Gather all lines containing the string "Measure" and copy them out.

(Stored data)

----------------------------------------

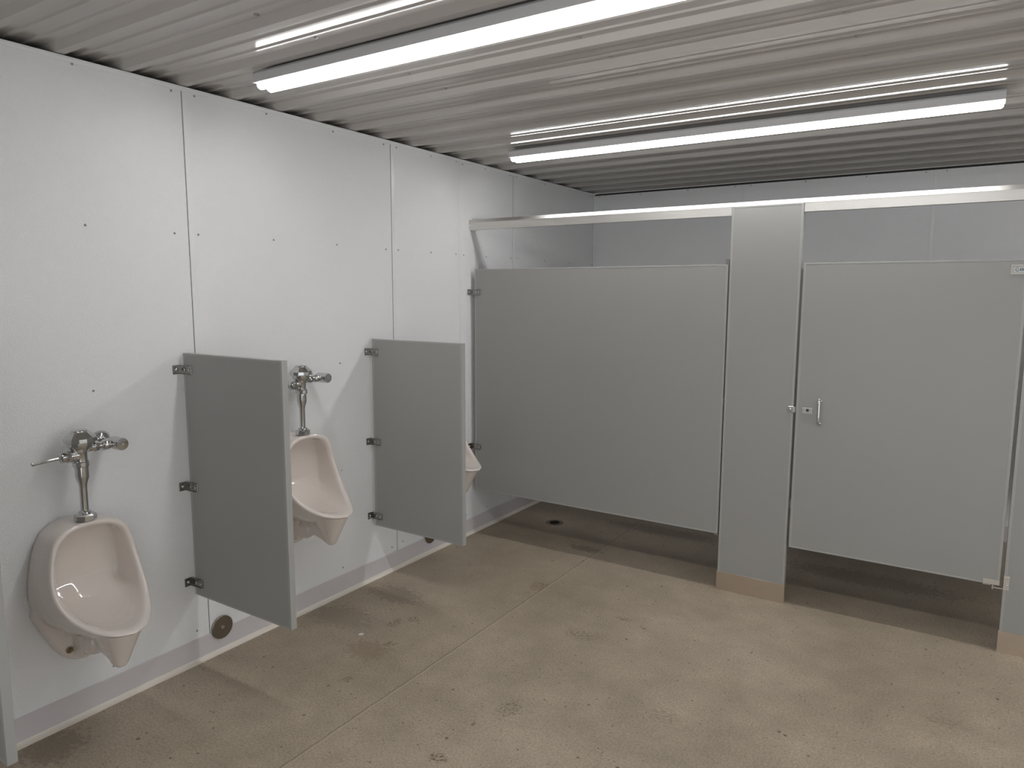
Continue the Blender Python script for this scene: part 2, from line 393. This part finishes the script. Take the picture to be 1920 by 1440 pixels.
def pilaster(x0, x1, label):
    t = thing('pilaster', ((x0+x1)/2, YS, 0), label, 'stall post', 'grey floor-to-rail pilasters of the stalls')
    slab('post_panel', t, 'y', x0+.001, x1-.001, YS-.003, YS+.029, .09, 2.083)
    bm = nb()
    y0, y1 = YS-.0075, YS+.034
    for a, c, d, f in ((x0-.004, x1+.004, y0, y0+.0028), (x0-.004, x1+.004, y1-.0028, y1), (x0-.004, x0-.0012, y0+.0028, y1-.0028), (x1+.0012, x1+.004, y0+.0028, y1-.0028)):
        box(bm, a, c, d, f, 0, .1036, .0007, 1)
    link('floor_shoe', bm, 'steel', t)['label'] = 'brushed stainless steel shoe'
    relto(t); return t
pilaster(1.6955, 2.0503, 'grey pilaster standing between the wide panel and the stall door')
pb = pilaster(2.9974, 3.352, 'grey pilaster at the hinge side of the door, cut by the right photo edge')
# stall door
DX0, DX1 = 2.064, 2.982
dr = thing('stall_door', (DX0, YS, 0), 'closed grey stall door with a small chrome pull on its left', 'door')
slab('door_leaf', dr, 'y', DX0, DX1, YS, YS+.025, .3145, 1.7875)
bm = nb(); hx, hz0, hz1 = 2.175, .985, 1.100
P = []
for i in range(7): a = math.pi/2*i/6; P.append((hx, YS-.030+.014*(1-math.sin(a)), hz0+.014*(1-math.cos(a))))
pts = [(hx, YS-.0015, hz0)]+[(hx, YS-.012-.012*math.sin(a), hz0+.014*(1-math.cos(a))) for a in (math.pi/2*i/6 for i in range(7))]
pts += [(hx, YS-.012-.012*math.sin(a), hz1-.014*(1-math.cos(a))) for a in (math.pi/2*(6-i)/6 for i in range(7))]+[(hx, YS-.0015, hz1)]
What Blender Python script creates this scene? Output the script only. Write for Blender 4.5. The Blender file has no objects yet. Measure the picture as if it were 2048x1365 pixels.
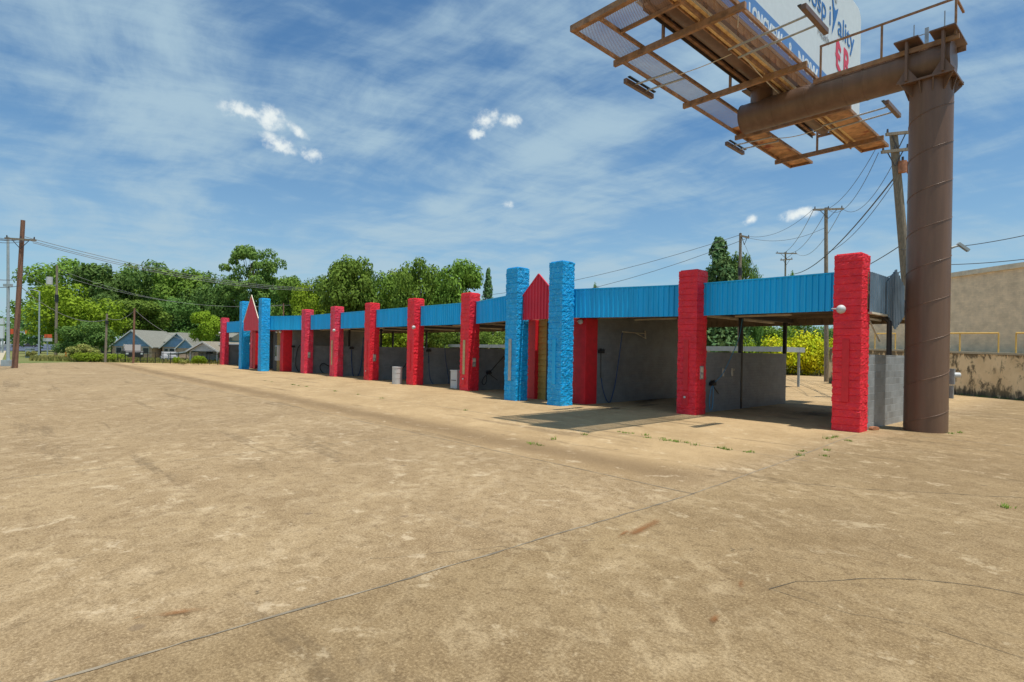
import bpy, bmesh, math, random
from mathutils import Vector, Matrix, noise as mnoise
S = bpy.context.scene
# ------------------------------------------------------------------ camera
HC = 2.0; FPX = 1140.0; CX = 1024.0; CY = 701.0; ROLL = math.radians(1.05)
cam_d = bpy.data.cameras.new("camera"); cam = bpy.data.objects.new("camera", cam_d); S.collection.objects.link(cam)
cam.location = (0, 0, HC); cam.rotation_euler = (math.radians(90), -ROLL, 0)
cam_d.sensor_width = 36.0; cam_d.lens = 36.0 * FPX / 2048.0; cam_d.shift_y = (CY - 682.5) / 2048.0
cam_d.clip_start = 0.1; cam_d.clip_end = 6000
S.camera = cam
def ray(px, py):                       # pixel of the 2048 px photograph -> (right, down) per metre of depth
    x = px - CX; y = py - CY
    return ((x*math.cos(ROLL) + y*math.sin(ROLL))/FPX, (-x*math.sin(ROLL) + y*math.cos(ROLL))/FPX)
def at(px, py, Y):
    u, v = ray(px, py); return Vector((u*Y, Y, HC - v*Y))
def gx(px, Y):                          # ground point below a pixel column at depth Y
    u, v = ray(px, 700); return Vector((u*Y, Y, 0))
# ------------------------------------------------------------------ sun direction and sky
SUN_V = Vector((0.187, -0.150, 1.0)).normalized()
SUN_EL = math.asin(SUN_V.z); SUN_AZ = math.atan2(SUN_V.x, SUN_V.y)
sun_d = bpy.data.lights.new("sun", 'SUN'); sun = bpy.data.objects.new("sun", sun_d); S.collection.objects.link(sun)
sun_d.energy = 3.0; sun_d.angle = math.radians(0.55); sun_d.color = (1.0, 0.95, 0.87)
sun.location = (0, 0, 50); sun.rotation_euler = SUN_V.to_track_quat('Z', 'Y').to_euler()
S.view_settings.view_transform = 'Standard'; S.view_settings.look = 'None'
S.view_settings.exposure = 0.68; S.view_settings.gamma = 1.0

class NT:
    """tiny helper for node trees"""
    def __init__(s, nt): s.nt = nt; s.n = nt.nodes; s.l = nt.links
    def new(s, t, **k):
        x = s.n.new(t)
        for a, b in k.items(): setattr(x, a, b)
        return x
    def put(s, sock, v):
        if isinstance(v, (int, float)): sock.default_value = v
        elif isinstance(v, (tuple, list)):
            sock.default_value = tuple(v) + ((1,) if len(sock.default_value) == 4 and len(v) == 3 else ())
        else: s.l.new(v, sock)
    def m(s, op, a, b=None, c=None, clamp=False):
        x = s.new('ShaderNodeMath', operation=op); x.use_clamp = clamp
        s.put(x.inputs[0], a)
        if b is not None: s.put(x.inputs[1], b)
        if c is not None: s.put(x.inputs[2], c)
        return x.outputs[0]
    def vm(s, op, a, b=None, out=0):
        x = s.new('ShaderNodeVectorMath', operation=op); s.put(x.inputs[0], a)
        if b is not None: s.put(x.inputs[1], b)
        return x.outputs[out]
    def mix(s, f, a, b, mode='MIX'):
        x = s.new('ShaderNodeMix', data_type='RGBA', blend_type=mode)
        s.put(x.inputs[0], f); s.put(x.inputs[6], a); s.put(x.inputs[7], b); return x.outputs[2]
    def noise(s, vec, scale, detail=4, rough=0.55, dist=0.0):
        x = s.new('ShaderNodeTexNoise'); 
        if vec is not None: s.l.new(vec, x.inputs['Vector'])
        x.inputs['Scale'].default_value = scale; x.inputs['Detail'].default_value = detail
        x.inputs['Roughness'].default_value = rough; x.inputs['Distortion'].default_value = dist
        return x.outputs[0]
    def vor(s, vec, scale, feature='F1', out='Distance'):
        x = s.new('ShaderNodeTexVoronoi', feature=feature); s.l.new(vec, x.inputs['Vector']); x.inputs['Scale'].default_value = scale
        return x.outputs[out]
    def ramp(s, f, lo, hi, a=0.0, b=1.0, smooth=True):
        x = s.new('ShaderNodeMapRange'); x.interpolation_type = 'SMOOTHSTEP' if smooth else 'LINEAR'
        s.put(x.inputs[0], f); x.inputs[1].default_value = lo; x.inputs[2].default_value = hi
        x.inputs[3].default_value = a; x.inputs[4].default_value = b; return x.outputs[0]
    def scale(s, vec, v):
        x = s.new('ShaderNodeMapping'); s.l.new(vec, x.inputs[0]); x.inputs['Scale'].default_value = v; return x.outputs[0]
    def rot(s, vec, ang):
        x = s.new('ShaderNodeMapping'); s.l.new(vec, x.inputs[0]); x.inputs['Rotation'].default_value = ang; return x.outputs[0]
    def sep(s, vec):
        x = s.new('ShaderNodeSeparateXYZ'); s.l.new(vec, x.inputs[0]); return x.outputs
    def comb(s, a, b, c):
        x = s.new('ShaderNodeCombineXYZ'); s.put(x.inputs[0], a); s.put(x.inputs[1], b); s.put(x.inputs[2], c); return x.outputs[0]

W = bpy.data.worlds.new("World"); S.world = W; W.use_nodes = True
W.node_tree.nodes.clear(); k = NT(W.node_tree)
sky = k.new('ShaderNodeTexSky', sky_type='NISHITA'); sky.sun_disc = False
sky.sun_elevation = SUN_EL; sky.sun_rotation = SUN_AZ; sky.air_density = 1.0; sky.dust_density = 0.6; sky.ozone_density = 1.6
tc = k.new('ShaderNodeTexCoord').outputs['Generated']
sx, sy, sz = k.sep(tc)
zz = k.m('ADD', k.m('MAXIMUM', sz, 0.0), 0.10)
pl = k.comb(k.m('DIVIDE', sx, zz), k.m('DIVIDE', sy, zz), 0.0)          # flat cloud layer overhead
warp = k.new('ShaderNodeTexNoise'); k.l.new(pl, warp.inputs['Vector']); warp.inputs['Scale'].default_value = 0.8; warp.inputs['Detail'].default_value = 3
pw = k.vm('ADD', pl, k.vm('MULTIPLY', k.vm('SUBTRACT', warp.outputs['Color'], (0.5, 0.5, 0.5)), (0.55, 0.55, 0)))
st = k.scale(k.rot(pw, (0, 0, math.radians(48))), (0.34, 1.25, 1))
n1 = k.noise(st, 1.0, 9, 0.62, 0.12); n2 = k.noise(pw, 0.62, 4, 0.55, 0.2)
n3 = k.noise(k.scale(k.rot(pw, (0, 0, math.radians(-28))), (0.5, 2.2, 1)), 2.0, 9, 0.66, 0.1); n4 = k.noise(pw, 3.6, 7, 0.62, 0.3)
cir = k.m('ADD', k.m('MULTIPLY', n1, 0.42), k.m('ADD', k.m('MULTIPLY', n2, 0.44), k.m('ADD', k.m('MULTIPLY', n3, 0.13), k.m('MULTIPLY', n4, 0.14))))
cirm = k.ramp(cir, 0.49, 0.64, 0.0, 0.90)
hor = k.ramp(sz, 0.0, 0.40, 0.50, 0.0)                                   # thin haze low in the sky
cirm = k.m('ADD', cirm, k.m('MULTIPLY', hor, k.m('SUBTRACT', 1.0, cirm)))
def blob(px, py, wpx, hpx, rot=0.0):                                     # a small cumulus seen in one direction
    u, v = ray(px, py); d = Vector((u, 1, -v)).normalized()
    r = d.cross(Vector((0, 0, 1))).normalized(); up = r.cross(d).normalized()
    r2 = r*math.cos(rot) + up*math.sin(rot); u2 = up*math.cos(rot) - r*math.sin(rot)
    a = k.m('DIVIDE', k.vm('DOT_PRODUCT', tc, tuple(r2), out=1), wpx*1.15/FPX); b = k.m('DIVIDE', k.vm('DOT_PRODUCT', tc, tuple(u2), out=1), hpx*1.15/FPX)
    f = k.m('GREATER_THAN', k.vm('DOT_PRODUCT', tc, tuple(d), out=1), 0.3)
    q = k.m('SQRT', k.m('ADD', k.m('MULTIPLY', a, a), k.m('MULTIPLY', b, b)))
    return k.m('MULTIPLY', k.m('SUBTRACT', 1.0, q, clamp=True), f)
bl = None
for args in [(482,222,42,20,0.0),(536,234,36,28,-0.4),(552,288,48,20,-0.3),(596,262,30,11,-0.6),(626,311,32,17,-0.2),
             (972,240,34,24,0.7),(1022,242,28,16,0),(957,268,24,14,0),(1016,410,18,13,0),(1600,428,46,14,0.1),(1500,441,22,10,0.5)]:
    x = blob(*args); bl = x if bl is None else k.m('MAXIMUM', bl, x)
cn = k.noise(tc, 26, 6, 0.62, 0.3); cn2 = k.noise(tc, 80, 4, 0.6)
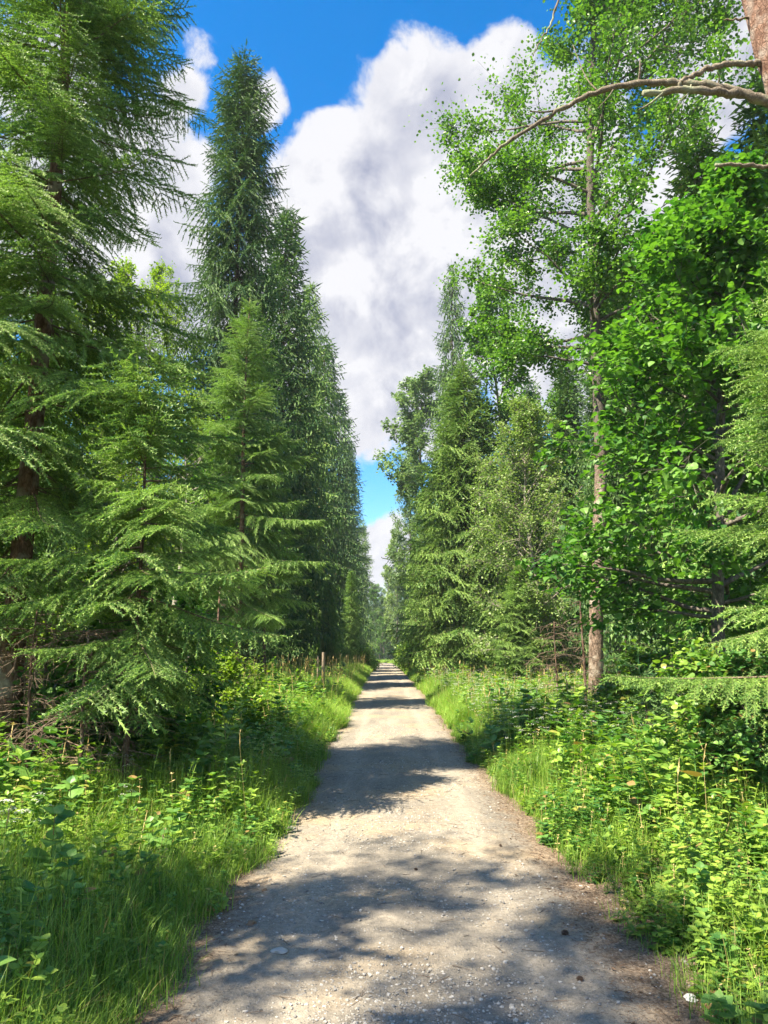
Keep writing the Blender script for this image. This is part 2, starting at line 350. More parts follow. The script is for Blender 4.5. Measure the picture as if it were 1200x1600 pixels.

----------------------------------------

▶ [ANSWER TO THE EXERCISE]
What Blender Python script creates this scene? Output the script only. Write for Blender 4.5. The Blender file has no objects yet. Measure the picture as if it were 2048x1365 pixels.
Keep writing the Blender script for this image. This is part 2, starting at line 350. More parts follow. The script is for Blender 4.5. Measure the picture as if it were 1200x1600 pixels.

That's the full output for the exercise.